As noted in previous issues of No Depression, Volumes 3 and 4 already show cracks in the Family’s foundation, with Sara Carter’s beautifully plaintive voice — politely exuberant on the trio’s earliest recordings from the late ’20s — getting heavier and thicker as she eases into middle age. Here, that natural process is egged on by the fact that she was losing interest in both her musical career and her husband, A.P., the man most responsible for that very career.
Always less enthusiastic about the music they made than either A.P. or Maybelle were, Sara finally acted on her emotions in 1933, first by divorcing A.P. and then by refusing to rehearse new material for the Carters’ annual session that June. Ignoring advances from both A.P. and the Carters’ manager, Ralph Peer, Sara finally acquiesced after receiving a letter from Peer’s wife Anita, herself a divorcee, pleading with Sara to at least stay with the Family on a professional level. The recordings that resulted reveal a slight amount of tension and an audible lack of enthusiasm (though certainly not on the tremendous yodeling harmonies the ex-spouses share on “Home by the Sea”) in contrast to the unity and energy so apparent on their first recordings from 1927. Sixty-four years later, these problems remain an interesting footnote to the music left behind.
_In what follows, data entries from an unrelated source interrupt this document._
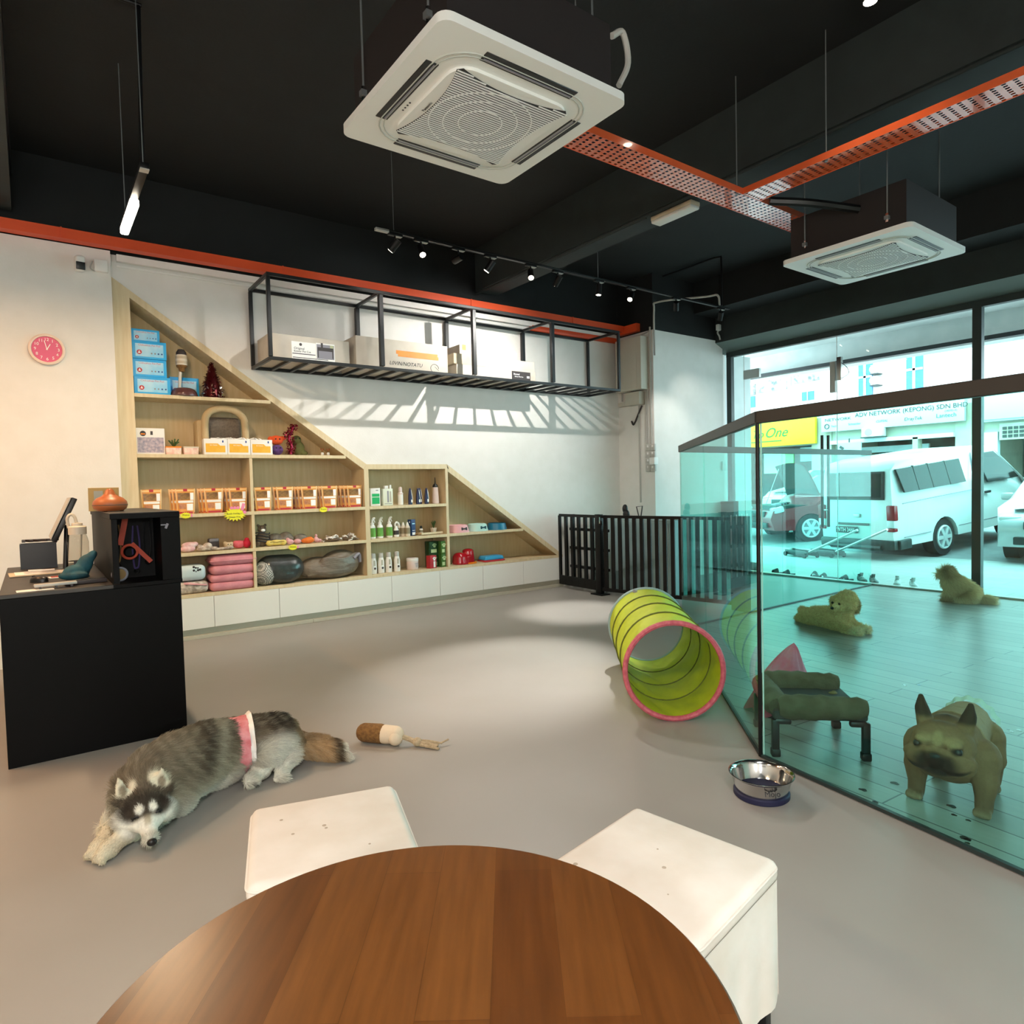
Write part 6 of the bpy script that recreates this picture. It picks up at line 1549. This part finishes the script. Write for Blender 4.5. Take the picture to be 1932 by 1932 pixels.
def fur(t, me, count, length, comb, colf, mask=None, lift=.35, rnd=.25, droop=.25, radius=.0009, seed=1, curl=0.0, seg=4):
    """a coat of hair strands rooted on me: comb = direction (or function of the roots) the hair lies along"""
    rng = np.random.default_rng(seed)
    me.calc_loop_triangles()
    n = len(me.vertices); P = np.zeros(n * 3); me.vertices.foreach_get('co', P); P = P.reshape(-1, 3)
    Nn = np.zeros(n * 3); me.vertices.foreach_get('normal', Nn); Nn = Nn.reshape(-1, 3)
    T3 = np.zeros(len(me.loop_triangles) * 3, dtype=np.int32); me.loop_triangles.foreach_get('vertices', T3); T3 = T3.reshape(-1, 3)
    A = np.linalg.norm(np.cross(P[T3[:, 1]] - P[T3[:, 0]], P[T3[:, 2]] - P[T3[:, 0]]), axis=1); A /= A.sum()
    tri = rng.choice(len(T3), count, p=A); u = rng.random((count, 2)); f = u.sum(1) > 1; u[f] = 1 - u[f]
    w = np.stack([1 - u.sum(1), u[:, 0], u[:, 1]], 1)[:, :, None]
    root = (P[T3[tri]] * w).sum(1); nor = (Nn[T3[tri]] * w).sum(1); nor /= np.linalg.norm(nor, axis=1)[:, None] + 1e-9
    c = comb(root) if callable(comb) else np.tile(np.array(comb, float), (count, 1))
    tan = c - nor * (c * nor).sum(1)[:, None]
    tan /= np.maximum(np.linalg.norm(tan, axis=1)[:, None], .25)
    L = length * (mask(root) if mask else np.ones(count)) * (1 + rnd * (rng.random(count) - .5) * 2)
    keep = L > length * .03
    root, nor, tan, L = root[keep], nor[keep], tan[keep], L[keep]; k = len(root)
    # strands clump together a little
    d = tan + nor * lift + (rng.random((k, 3)) - .5) * rnd * 1.2; d /= np.linalg.norm(d, axis=1)[:, None]
    pts = np.zeros((k, seg, 3)); pts[:, 0] = root - nor * .002; cur = pts[:, 0].copy(); dr = d.copy()
    ph = rng.random((k, 1)) * 6.28
    for i in range(1, seg):
        dr = dr + np.array([0, 0, -droop]) / seg + tan * .12 * (not curl)
        if curl: dr = dr + curl * (rng.random((k, 3)) - .5) * 2
        dr /= np.linalg.norm(dr, axis=1)[:, None]
        cur = cur + dr * (L / (seg - 1))[:, None]; pts[:, i] = cur
    off = np.array(t.location)
    pts[:, :, 2] = np.maximum(pts[:, :, 2], .0015 if off[2] < .003 else 0)
    col = colf(root, nor); col = np.clip(col * (1 + .35 * (rng.random((k, 1)) - .5)), 0, 1)
    h = bpy.data.hair_curves.new('coat_hair'); h.add_curves([seg] * k)
    h.attributes['position'].data.foreach_set('vector', pts.astype(np.float32).ravel())
    r = h.attributes.new('radius', 'FLOAT', 'POINT'); prof = np.tile(np.linspace(1, .2, seg), k) * radius; r.data.foreach_set('value', prof.astype(np.float32))
    a = h.attributes.new('coat', 'FLOAT_COLOR', 'CURVE'); a.data.foreach_set('color', np.concatenate([col, np.ones((k, 1))], 1).astype(np.float32).ravel())
    h.materials.append(M['coat_skin'])
    o = bpy.data.objects.new('coat_hair', h); COL.objects.link(o); o.parent = t
    return o
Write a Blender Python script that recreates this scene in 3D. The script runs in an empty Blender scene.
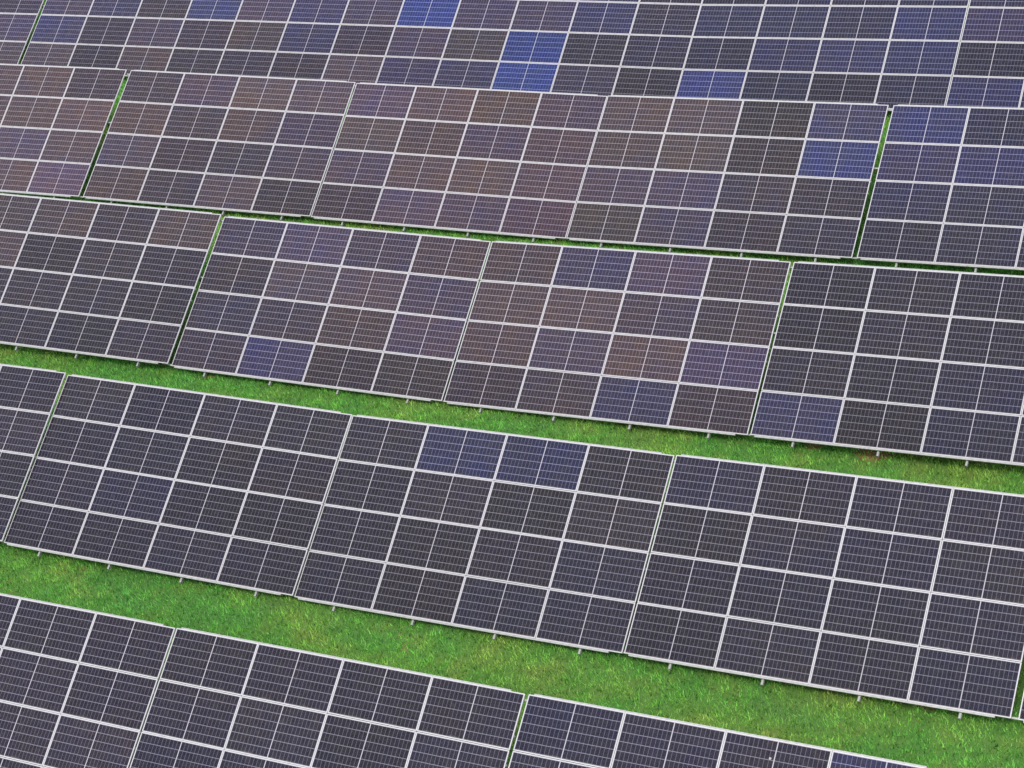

Ah yes, the music. Be it rousing gospel material like “The Sun Of The Soul” and “I Wouldn’t Mind Dying”, sentimental songs such as “Will The Roses Bloom In Heaven” and “Two Sweethearts”, or ready-made material sent in by fans such as “Broken Hearted Lover” and “The Winding Stream”, this is as definitive a collection of Carter recordings as one could wish for. Perhaps more so, as it also includes Sara’s rendition of “I Never Will Marry”, a song she had known since her youth. With her personal troubles at the time in mind, this “fair damsel” had certainly earned the right to make such a “pitiful sound” as this lover’s suicide note. After all, since she had already laid down the cynical “Single Girl, Married Girl” during happier times and “D-I-V-O-R-C-E” was still 30 years away from being written, what other song would be more fitting, coming from this woman’s throat?